>> Begin DATA EXCERPT
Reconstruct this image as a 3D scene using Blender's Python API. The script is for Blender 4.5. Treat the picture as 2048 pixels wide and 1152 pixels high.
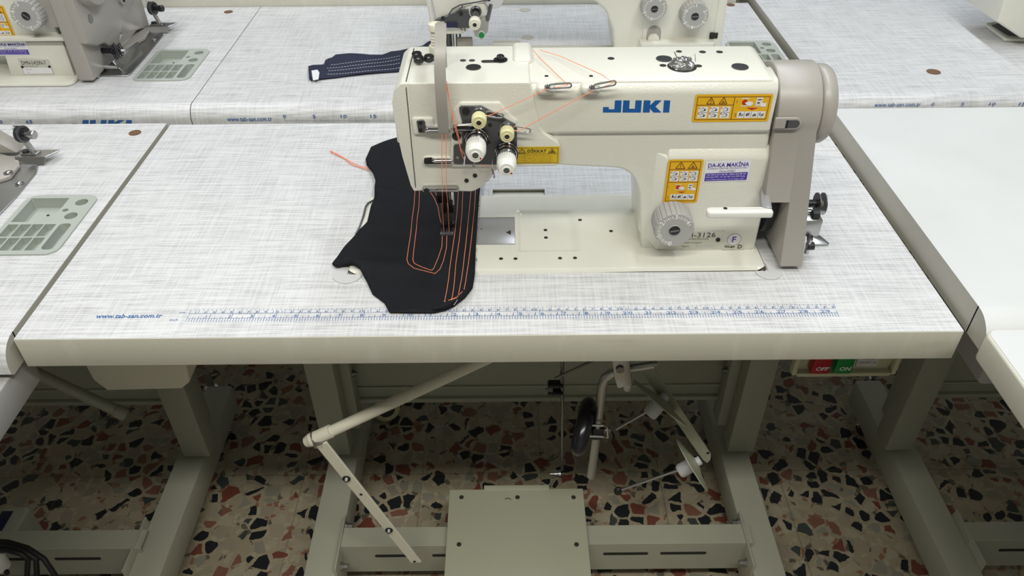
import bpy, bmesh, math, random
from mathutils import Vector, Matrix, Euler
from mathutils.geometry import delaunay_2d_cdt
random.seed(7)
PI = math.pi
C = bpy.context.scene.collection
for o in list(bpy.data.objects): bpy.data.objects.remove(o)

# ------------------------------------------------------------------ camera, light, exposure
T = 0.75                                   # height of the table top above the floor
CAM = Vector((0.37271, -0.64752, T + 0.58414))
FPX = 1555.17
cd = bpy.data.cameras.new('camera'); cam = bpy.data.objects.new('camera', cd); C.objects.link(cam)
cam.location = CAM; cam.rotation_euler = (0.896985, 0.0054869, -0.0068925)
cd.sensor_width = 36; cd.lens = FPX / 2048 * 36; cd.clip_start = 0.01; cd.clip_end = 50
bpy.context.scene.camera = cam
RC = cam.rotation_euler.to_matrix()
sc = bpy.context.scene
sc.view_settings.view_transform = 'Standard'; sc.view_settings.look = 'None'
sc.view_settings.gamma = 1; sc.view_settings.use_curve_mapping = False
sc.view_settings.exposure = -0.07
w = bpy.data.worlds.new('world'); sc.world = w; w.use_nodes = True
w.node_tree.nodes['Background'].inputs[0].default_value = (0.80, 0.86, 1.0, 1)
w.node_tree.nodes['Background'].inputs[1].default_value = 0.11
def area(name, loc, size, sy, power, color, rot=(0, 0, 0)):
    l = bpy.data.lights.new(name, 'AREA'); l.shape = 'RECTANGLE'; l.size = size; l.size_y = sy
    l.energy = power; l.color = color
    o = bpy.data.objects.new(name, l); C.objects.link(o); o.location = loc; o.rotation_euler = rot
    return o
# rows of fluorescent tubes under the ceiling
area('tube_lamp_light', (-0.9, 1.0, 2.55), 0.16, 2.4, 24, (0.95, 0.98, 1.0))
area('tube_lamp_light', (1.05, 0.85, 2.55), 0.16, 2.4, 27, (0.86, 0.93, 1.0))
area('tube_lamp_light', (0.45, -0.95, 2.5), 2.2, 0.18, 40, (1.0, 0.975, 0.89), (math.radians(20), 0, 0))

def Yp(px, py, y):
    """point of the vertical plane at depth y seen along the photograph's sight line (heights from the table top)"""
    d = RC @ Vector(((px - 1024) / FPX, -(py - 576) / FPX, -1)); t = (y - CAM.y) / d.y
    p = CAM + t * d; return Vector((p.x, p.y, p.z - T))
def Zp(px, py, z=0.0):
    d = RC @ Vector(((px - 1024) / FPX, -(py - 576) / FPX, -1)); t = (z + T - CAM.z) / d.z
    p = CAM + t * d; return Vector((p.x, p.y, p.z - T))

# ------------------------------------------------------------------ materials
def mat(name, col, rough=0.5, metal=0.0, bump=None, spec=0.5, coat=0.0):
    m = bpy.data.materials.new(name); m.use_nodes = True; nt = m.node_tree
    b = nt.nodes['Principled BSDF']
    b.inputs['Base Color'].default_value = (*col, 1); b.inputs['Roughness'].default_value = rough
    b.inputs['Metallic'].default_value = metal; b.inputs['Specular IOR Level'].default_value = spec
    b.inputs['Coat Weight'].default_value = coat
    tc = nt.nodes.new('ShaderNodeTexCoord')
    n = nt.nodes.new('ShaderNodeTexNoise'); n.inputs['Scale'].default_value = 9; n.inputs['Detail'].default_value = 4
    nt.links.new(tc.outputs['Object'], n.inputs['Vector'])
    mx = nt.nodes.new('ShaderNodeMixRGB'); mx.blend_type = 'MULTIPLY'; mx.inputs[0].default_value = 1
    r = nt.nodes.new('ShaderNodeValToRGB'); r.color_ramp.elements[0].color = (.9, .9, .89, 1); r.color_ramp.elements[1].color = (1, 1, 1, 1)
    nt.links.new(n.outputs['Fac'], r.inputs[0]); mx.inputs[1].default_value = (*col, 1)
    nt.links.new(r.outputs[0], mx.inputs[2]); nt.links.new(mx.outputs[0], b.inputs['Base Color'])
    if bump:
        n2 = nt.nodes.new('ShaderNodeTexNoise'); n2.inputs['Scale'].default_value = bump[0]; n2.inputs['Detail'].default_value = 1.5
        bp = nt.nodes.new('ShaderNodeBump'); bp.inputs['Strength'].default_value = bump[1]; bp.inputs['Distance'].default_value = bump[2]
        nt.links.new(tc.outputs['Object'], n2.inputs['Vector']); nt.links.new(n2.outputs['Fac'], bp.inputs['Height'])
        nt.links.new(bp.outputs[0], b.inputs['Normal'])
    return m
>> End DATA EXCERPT
STATED TASK — Please restate the material above line by line, exactly, beginning at its first line and ending with the line that contains "for o in list(bpy.data.objects): bpy.data.objects.remove(o)", without any pictures.

SOLUTION TO THIS EXERCISE —
Reconstruct this image as a 3D scene using Blender's Python API. The script is for Blender 4.5. Treat the picture as 2048 pixels wide and 1152 pixels high.
import bpy, bmesh, math, random
from mathutils import Vector, Matrix, Euler
from mathutils.geometry import delaunay_2d_cdt
random.seed(7)
PI = math.pi
C = bpy.context.scene.collection
for o in list(bpy.data.objects): bpy.data.objects.remove(o)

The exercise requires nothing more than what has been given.